• 126
    öncelikle şunu söylemek istiyorum ki işin içine banka girdiğinde babamın oğlunu bile tanımam sözünün vücüt bulmuş halidir bankalar. bu devlet bankası olsa bile durum bundan ibarettir. kısaca gündemde olan bu büyük anlaşmayı anladığım kadarıyla özetledim.

    1. faize dokunulmayacak
    2. kulüplerin borçları tek bir banka(ziraat bankası) altında toplanmayacak
    3. kulüp borçlarının sadece vadeleri uzayacak

    arkadaşlar benim anladığım kadarıyla bu anlaşma kulüplerin yararına değil bankaların yararına olacaktır. bankalar bu olayın içine neden giriyor derseniz sebebi çok belli ligimizin değerinin üstünde olan yayın gelirinin garantisi. bankalar bu gelirleri kendi sıkı politikaları ile yöneterek kulüplere avuçlarını yalatacaktır. bu anlaşma kulüpler ve bankalar için yarar getireçeği düşüncesindeyim.
  • 127
    şimdi ufak bir değerlendirme yazısı yazacam. finansçı hiç değilim, düzeltilecek yer varsa , finans konusuyla ilgili arkadaşlar dürtüklesin.

    tabi vereceğim bilgiler şirketlerin yükümlülükleri, şirketler üstündeki hakim ortak olan derneklerin borcu konusunda net bilgi bulabilmek zor.

    30 kasım 2018 tarihi itibariyle;

    fenerbahçe : 919.160.883 tl kısa vadeli, 1.526.359.801 tl uzun vadeli olmak üzere , yaklaşık 2.5 milyar lira. önemli olan kısmı şurası , kısa vadede yıllık tl bazında yüzde 37, yabancı para cinsinden de yüzde 8-9 bandında borç bulabilmişler. uzun vadede bu oranlar yüzde 26 ve yüzde 9 civarında. 350 milyon lirası borcun faktoring şirketlerine.

    beşiktaş : 1.240.855.631 tl kısa vadeli, 425.795.591 tl uzun vadeli olmak üzere yaklaşık 1.7 milyar lira borç. kısa vadede tl bazında yüzde 30 yabancı para cinsinden yüzde 8-9 bandında borç bulmuşlar. uzun vadede , tl bazında 18 , yabancı para cinsinden de yüzde 8 civarı borç bulmuşlar. ama kısa vadedeki borçların 500 milyon lirasi da faktöring şirketlerine olan borçlar.

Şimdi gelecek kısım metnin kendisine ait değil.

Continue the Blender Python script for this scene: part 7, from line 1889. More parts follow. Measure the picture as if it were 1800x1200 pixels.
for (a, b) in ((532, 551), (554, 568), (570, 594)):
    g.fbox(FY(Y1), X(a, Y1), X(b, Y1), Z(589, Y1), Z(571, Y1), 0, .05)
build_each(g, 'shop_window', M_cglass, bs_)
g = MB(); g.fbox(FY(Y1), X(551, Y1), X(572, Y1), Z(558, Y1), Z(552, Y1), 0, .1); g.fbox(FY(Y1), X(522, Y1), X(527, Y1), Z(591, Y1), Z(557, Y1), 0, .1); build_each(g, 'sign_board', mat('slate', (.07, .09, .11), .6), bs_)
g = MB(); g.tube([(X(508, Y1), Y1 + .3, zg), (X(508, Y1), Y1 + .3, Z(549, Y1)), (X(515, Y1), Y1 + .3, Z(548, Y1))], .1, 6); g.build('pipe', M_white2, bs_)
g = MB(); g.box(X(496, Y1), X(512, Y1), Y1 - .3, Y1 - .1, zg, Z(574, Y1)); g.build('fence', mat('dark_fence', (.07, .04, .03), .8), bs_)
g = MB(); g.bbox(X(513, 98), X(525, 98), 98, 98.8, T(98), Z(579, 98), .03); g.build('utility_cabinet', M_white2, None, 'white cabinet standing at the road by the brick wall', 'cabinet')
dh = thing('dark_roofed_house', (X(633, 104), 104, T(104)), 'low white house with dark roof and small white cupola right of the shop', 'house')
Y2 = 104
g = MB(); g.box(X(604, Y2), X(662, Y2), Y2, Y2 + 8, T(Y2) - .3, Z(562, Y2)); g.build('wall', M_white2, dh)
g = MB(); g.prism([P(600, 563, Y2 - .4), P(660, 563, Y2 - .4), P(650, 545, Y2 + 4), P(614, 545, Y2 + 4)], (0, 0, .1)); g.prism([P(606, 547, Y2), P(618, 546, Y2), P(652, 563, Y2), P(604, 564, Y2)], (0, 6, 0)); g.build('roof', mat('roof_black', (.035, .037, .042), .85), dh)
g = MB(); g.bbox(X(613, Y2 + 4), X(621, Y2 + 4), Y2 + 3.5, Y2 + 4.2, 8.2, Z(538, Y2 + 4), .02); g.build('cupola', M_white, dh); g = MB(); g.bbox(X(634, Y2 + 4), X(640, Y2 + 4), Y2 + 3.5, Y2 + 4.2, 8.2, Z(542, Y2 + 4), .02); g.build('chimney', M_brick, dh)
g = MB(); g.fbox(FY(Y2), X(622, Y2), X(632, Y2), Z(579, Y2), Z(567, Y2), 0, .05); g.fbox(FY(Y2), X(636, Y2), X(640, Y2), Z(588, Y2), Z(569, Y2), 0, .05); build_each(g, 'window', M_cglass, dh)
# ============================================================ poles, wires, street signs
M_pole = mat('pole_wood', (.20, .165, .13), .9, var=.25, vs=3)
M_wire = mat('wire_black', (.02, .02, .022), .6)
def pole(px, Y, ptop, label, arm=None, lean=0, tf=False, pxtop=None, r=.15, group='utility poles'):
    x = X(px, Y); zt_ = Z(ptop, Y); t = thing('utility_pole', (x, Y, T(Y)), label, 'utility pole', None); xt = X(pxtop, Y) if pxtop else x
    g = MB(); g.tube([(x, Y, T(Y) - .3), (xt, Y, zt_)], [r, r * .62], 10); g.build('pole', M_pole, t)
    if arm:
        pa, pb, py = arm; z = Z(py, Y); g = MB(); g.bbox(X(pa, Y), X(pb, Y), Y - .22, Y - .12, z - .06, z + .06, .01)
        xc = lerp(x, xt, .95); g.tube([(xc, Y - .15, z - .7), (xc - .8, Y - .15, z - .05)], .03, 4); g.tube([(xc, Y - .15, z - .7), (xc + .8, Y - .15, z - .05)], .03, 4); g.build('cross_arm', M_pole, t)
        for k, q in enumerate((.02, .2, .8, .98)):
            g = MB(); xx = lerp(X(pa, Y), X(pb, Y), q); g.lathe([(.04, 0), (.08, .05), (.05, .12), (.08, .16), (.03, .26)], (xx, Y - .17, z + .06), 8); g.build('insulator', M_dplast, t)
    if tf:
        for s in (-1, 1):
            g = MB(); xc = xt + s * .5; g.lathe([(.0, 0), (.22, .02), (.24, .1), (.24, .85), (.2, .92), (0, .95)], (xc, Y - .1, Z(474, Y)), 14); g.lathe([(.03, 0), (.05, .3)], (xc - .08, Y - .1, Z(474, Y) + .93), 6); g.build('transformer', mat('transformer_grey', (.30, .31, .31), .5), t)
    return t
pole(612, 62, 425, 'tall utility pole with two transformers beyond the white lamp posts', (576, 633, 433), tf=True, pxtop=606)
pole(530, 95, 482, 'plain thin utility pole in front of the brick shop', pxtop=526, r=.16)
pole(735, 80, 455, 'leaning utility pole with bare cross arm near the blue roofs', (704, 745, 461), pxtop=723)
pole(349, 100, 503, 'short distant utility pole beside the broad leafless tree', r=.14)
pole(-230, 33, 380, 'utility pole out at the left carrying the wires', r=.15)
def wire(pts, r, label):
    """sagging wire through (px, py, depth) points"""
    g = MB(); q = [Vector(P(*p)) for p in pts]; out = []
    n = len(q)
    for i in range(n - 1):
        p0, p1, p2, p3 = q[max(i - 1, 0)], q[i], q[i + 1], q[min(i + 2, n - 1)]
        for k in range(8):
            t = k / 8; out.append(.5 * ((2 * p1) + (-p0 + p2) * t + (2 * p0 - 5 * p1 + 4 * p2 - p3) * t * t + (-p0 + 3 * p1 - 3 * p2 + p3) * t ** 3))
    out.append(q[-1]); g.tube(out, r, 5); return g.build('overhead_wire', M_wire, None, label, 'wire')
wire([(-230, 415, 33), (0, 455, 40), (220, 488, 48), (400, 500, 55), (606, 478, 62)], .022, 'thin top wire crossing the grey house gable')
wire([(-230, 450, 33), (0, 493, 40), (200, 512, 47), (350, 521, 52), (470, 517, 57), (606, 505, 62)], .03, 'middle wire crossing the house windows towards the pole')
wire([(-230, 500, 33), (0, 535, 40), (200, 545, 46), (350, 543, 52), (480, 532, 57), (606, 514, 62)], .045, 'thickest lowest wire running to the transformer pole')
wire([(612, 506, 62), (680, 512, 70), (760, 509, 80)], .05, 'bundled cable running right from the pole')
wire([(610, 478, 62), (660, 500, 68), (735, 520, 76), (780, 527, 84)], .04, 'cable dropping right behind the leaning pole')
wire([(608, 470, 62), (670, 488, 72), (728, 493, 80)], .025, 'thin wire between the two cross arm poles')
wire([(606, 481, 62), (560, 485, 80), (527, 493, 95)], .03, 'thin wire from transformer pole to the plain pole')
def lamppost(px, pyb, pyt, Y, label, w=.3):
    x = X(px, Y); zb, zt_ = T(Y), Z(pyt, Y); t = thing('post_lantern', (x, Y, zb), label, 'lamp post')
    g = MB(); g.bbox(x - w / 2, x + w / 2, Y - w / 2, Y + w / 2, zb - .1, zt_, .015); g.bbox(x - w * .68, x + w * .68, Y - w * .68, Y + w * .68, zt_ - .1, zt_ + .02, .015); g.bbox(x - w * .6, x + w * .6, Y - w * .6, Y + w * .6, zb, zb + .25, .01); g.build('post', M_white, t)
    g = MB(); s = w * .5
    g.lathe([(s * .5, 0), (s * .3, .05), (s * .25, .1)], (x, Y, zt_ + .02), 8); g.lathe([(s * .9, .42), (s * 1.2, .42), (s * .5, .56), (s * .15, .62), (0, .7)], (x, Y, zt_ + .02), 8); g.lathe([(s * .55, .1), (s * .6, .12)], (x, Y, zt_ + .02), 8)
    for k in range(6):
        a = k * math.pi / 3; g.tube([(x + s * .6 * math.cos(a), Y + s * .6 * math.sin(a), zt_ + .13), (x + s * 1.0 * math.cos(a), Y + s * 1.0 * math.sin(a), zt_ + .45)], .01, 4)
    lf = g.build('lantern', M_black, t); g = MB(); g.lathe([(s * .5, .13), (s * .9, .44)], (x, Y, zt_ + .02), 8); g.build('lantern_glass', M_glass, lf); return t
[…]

    galatasaray : 983,302,235 kısa vadeli, 440,832,836 uzun vadeli olmak üzere toplam 1.424.135.071 lira. bizde de tl cinsinden bi borçlanma var mantıklı olduğu şekliyle tabi. ama diğer klüplerin aksine borca batık durumda değiliz. şirkete gelip de kimse hadi siz gidicisiniz diyemiyo artık *

    özetle, fenerbahçenin işine aşırı yarayacak durum baktığımızda. saçma sapan oranlarla faktöring şirketlerinden borç almak yerine, gidip devlet babamızın bankasından uzun vadeli , düşük faizli kredi kullanacaktır. tabi bi de dernek borçları var, onlar da eklenirse pornografik denilecek meblağalara ulaşır.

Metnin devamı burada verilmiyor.